## start

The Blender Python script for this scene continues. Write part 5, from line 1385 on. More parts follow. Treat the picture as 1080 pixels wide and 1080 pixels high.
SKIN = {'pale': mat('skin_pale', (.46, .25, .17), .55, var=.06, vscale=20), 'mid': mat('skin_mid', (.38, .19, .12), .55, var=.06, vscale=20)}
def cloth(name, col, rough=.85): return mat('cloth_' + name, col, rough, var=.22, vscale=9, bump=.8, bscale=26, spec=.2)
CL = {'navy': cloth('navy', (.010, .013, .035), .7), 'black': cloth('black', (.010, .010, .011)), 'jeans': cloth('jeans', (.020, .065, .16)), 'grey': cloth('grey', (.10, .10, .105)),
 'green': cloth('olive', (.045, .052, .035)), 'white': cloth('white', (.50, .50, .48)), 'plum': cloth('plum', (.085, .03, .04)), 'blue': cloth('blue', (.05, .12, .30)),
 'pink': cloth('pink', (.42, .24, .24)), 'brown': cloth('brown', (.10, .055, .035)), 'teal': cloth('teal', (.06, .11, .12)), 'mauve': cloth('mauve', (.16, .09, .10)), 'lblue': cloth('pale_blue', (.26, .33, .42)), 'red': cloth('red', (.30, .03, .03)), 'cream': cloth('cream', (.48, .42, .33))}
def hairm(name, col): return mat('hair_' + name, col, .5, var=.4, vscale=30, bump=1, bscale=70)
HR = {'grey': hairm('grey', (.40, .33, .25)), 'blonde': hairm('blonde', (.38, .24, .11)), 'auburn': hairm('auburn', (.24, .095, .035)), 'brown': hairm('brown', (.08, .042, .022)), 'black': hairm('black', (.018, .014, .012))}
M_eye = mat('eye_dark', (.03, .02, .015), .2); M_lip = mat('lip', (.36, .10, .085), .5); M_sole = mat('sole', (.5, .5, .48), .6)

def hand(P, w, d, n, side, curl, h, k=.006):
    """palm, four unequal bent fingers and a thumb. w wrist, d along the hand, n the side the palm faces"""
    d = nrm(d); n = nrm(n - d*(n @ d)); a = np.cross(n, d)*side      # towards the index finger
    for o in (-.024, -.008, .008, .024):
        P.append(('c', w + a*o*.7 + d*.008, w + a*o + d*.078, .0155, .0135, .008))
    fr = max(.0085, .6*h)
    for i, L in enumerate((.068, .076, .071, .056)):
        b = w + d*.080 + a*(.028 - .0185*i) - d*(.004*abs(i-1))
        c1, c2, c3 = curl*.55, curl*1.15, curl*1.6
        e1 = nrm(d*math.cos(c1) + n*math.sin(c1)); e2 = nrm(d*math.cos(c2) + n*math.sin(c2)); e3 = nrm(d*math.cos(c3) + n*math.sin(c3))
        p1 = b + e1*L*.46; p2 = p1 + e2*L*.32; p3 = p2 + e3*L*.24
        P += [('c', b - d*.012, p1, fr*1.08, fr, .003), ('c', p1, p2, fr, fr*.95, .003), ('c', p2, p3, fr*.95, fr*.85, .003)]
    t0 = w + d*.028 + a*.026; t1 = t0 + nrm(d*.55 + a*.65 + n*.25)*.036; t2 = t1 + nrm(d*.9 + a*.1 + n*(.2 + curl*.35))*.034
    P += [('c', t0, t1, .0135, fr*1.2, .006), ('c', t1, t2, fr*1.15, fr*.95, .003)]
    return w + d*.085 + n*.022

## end

» **Goal of the exercise**: Type out the material again exactly as presented.

» **Answer below**:
The Blender Python script for this scene continues. Write part 5, from line 1385 on. More parts follow. Treat the picture as 1080 pixels wide and 1080 pixels high.
SKIN = {'pale': mat('skin_pale', (.46, .25, .17), .55, var=.06, vscale=20), 'mid': mat('skin_mid', (.38, .19, .12), .55, var=.06, vscale=20)}
def cloth(name, col, rough=.85): return mat('cloth_' + name, col, rough, var=.22, vscale=9, bump=.8, bscale=26, spec=.2)
CL = {'navy': cloth('navy', (.010, .013, .035), .7), 'black': cloth('black', (.010, .010, .011)), 'jeans': cloth('jeans', (.020, .065, .16)), 'grey': cloth('grey', (.10, .10, .105)),
 'green': cloth('olive', (.045, .052, .035)), 'white': cloth('white', (.50, .50, .48)), 'plum': cloth('plum', (.085, .03, .04)), 'blue': cloth('blue', (.05, .12, .30)),
 'pink': cloth('pink', (.42, .24, .24)), 'brown': cloth('brown', (.10, .055, .035)), 'teal': cloth('teal', (.06, .11, .12)), 'mauve': cloth('mauve', (.16, .09, .10)), 'lblue': cloth('pale_blue', (.26, .33, .42)), 'red': cloth('red', (.30, .03, .03)), 'cream': cloth('cream', (.48, .42, .33))}
def hairm(name, col): return mat('hair_' + name, col, .5, var=.4, vscale=30, bump=1, bscale=70)
HR = {'grey': hairm('grey', (.40, .33, .25)), 'blonde': hairm('blonde', (.38, .24, .11)), 'auburn': hairm('auburn', (.24, .095, .035)), 'brown': hairm('brown', (.08, .042, .022)), 'black': hairm('black', (.018, .014, .012))}
M_eye = mat('eye_dark', (.03, .02, .015), .2); M_lip = mat('lip', (.36, .10, .085), .5); M_sole = mat('sole', (.5, .5, .48), .6)

def hand(P, w, d, n, side, curl, h, k=.006):
    """palm, four unequal bent fingers and a thumb. w wrist, d along the hand, n the side the palm faces"""
    d = nrm(d); n = nrm(n - d*(n @ d)); a = np.cross(n, d)*side      # towards the index finger
    for o in (-.024, -.008, .008, .024):
        P.append(('c', w + a*o*.7 + d*.008, w + a*o + d*.078, .0155, .0135, .008))
    fr = max(.0085, .6*h)
    for i, L in enumerate((.068, .076, .071, .056)):
        b = w + d*.080 + a*(.028 - .0185*i) - d*(.004*abs(i-1))
        c1, c2, c3 = curl*.55, curl*1.15, curl*1.6
        e1 = nrm(d*math.cos(c1) + n*math.sin(c1)); e2 = nrm(d*math.cos(c2) + n*math.sin(c2)); e3 = nrm(d*math.cos(c3) + n*math.sin(c3))
        p1 = b + e1*L*.46; p2 = p1 + e2*L*.32; p3 = p2 + e3*L*.24
        P += [('c', b - d*.012, p1, fr*1.08, fr, .003), ('c', p1, p2, fr, fr*.95, .003), ('c', p2, p3, fr*.95, fr*.85, .003)]
    t0 = w + d*.028 + a*.026; t1 = t0 + nrm(d*.55 + a*.65 + n*.25)*.036; t2 = t1 + nrm(d*.9 + a*.1 + n*(.2 + curl*.35))*.034
    P += [('c', t0, t1, .0135, fr*1.2, .006), ('c', t1, t2, fr*1.15, fr*.95, .003)]
    return w + d*.085 + n*.022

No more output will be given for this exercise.